Предполагалось, что совнархозы, имея квалифицированные кадры, технику, солидное финансирование, станут не только по-хозяйски использовать леса, но и восстанавливать их, охранять. Противникам этой реорганизации говорили: «У лесного хозяйства что? Лопаты. А у леспромхоза? Тракторы, бульдозеры, машины. Кто будет лучше восстанавливать тайгу? У кого больше возможностей? Введем же принцип: кто рубит леса, тот их сажает».
Иркутские лесные инспектора — их всего несколько человек — сейчас подводят печальные итоги реорганизации. Тысячи гектаров вырубок, на которых ничего не приживается, гибнущие во многих местах посадки и посевы; кипы фиктивных нарядов, с помощью которых очковтиратели пытались пустые, голые земли превратить в облесенные. А как, интересно, помогает сажать леса совнархозовская техника? В первый год действия новой системы машинные работы по восстановлению лесов Иркутии составили 25 процентов, в следующий — 8,3, а в последний год — 4,3 процента. Ничего себе «прогресс»!

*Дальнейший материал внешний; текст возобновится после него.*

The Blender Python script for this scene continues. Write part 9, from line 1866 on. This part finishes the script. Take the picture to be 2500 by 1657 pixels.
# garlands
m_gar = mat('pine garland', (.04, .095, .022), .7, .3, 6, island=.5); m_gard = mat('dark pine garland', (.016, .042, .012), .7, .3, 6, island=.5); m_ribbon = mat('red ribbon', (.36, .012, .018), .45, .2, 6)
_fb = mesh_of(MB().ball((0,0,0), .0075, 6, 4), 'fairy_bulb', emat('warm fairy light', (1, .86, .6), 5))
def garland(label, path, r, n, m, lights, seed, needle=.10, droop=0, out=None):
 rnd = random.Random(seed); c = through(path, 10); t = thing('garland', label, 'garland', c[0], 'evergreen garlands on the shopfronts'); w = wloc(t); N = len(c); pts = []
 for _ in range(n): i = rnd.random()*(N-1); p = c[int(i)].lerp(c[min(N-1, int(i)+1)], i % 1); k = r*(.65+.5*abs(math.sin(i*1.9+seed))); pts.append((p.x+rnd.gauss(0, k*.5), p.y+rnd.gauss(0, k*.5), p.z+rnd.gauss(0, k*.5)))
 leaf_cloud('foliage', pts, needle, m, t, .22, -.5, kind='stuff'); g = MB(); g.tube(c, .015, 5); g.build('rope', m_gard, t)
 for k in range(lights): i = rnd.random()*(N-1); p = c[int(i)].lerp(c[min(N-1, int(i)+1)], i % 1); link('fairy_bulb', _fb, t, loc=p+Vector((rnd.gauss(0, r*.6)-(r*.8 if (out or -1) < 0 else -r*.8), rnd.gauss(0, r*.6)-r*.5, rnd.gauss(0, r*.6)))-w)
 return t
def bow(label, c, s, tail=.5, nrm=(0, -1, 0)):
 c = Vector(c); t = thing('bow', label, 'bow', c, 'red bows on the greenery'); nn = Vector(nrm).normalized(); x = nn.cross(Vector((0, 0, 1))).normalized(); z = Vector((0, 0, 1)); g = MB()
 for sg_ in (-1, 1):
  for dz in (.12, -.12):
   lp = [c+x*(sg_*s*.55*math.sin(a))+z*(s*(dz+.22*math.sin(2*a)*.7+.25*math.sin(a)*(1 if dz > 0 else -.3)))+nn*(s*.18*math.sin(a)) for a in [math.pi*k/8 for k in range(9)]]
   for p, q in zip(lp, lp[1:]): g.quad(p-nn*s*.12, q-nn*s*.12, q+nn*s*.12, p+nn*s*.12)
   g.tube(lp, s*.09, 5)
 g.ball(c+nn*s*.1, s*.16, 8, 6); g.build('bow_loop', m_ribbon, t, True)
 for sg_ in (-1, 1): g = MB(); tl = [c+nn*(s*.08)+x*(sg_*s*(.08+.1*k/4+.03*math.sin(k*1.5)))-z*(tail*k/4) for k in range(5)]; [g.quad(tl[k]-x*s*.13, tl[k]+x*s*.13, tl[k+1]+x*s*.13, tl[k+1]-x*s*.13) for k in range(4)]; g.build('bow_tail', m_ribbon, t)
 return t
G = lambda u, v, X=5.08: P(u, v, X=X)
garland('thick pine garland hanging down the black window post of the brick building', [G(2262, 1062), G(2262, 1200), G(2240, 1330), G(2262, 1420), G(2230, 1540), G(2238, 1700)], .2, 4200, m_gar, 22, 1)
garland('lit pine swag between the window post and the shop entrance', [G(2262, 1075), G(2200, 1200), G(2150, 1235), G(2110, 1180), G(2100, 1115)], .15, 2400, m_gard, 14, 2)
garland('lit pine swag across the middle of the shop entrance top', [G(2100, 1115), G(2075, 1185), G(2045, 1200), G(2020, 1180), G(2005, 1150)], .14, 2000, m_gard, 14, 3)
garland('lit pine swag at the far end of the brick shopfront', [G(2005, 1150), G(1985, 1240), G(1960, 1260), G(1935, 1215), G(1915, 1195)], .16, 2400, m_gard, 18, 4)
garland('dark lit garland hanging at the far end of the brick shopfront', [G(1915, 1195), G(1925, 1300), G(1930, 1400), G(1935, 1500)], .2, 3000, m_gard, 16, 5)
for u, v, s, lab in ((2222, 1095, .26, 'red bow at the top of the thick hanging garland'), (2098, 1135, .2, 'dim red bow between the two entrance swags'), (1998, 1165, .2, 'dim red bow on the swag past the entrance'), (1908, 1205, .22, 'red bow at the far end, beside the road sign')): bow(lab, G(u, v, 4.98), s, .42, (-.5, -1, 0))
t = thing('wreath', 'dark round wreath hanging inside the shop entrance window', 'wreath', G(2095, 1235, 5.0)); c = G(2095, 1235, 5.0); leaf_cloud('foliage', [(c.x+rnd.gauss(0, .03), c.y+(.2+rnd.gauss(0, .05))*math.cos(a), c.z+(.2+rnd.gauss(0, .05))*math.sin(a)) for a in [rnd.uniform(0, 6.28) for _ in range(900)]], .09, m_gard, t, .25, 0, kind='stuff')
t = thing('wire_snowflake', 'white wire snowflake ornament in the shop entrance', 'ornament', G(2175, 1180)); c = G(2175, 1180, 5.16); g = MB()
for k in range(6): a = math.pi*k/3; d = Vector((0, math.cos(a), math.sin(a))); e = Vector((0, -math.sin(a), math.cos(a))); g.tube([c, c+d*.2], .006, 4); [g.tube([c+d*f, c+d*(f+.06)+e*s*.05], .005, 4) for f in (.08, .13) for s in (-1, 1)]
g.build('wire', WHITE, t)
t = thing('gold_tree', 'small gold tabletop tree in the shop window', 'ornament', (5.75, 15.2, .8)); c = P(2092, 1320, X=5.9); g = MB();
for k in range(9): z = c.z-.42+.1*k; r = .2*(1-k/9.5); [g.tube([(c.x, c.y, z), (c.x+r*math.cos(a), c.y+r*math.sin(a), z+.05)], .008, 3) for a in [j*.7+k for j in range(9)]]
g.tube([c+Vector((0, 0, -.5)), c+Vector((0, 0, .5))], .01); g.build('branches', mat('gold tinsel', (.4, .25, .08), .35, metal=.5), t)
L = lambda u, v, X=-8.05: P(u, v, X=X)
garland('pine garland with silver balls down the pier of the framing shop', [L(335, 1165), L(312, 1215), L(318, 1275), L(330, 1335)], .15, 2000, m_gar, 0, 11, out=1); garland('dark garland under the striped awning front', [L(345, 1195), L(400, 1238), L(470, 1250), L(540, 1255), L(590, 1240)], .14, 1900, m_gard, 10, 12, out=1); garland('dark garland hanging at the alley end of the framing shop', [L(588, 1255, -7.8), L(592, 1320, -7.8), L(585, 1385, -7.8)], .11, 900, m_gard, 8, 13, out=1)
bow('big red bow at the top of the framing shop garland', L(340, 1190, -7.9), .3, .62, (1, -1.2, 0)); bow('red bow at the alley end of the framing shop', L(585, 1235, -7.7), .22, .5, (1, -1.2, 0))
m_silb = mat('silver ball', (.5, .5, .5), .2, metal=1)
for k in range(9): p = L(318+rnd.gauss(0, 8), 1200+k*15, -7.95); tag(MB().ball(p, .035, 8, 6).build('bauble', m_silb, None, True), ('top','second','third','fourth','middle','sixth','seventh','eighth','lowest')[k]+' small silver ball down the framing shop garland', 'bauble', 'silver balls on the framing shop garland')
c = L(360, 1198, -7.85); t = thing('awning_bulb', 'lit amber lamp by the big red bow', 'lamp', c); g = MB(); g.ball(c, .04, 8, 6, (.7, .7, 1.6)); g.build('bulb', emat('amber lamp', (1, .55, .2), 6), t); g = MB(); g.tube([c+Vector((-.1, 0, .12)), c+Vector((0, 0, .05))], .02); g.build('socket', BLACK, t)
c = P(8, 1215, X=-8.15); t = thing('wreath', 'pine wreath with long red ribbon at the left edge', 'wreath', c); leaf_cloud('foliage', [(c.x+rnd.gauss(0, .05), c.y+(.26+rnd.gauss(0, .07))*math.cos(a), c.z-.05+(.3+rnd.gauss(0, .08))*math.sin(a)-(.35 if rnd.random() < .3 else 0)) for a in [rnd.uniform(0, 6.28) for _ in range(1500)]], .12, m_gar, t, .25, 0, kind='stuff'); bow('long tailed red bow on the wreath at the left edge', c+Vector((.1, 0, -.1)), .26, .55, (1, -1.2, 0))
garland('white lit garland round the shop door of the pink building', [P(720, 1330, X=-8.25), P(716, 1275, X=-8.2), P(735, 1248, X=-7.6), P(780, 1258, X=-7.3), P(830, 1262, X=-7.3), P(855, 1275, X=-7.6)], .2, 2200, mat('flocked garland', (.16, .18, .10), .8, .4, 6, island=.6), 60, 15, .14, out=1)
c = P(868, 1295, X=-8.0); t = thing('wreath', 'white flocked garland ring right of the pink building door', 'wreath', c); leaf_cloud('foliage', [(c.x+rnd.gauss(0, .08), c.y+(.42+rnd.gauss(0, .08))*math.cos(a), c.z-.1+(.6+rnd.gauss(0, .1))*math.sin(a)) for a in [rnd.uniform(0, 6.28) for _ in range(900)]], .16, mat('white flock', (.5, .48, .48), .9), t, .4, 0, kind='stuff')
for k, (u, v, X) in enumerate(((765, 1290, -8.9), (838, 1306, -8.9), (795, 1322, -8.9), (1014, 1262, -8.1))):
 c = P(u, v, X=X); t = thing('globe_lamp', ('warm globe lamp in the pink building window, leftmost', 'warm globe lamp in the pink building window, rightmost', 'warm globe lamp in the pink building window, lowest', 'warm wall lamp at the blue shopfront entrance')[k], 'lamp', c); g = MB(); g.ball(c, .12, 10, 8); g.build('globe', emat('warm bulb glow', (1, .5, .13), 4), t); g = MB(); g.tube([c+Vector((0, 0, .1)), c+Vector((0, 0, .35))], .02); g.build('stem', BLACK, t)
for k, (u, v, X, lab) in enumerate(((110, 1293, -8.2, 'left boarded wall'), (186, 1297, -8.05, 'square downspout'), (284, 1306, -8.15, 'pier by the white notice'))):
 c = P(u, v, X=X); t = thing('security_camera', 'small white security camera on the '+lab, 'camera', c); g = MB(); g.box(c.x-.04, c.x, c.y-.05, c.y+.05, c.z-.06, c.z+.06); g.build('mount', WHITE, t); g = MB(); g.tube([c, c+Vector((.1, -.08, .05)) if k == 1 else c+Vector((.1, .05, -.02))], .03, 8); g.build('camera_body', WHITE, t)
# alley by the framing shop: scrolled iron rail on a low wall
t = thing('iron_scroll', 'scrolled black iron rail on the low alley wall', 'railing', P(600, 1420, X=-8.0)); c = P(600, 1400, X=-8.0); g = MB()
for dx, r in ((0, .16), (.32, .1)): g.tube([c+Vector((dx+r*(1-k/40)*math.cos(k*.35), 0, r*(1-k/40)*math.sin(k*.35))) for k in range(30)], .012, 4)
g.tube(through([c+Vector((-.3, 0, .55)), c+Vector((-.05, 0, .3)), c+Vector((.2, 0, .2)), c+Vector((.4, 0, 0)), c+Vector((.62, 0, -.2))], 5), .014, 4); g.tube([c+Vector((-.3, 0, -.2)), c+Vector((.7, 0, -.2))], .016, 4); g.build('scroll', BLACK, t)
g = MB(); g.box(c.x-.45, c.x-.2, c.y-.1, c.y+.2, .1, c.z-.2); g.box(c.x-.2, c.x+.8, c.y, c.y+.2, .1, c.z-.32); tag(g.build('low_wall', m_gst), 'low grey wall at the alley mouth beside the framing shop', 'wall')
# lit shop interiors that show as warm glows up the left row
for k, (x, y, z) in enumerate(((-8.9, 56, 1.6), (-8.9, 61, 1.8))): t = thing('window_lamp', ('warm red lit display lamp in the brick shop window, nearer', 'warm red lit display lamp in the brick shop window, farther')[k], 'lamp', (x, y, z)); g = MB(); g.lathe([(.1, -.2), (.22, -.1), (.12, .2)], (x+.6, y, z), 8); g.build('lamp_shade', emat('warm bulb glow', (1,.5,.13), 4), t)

Лес молчалив, кроток и беззащитен, однако может наступить момент, когда он жестоко отомстит за грубое вмешательство в его жизнь, за незнание его природы. Если тайгу свести сплошь под корень, это обеднит землю, изменит климат и географический ландшафт. Позволю себе сослаться на свидетельство исследователя Сибири, этнографа и социолога Н. Астырева, проехавшего по Иркутской губернии семьдесят лет назад. Уже тогда он заметил вдоль Сибирского тракта в бассейнах Китоя, Белой, Оки большие безлесные пространства. После сплошной вырубки лесов, писал он, «один за другим стали чахнуть быстроводные ручьи и речки; исчез лес, явились степи». Что же это за степи? «Сухие, угрюмые, изрытые ложами почти безводных ручьев, едва одетые жалкой травяной растительностью…»
В наши дни тайга далеко подалась от этих мест, и рубят ее не в пример злее прежнего.
Больше половины сибирской тайги — это горные леса, и когда сплошные рубки оголяют склоны, то почвы с них смываются и тайга перестает сдерживать ливневые и паводковые воды. Все реки, текущие с Саян, взбухли в прошлом году, посмывали мосты, пораскидали заготовленный лес. Правильно ли убытки такого рода списывать только за счет «стихийного бедствия»?
Ученые давно предостерегают от чрезмерных рубок прибайкальской тайги. Это особые леса. Они держат на крутых хребтах тонкий почвенный слой, не пускают в Сибирь с юга сухие ветры и пески, регулируют водный баланс огромного края. Что же будет, если через несколько лет ринется сюда со всем своим железом совнархоз? Тяжелые тракторы станут размалывать слабую дернину, современная трелевка деревьев с кронами вспорет почву, по волокам потекут ливневые потоки, песок и камень… И не восстановить, не оживить здесь леса даже нескольким поколениям сибиряков. Оголи прибрежные горы — нарушишь режим моря, вызовешь стихийные паводки, которые потащат за собой в Байкал грязь и песок. Уже заметно помутнели такие реки, как Баргузин, Турка, Хара-Мурин, Голоустная, Снежная, Выдрина и другие Особенно тяжело смотреть на карту выноса паводковых струй у дельты Селенги. Засоренные воды отсюда уносятся течениями на многие километры, тянутся далеко на север. Нынче на Байкале тысячи гектаров отмельных мест — так называемых «соров». Не от глагола ли «засоряться» и переосмысленного народом существительного «сор» пошло это название? И что будет, когда засорение ускорится во много раз?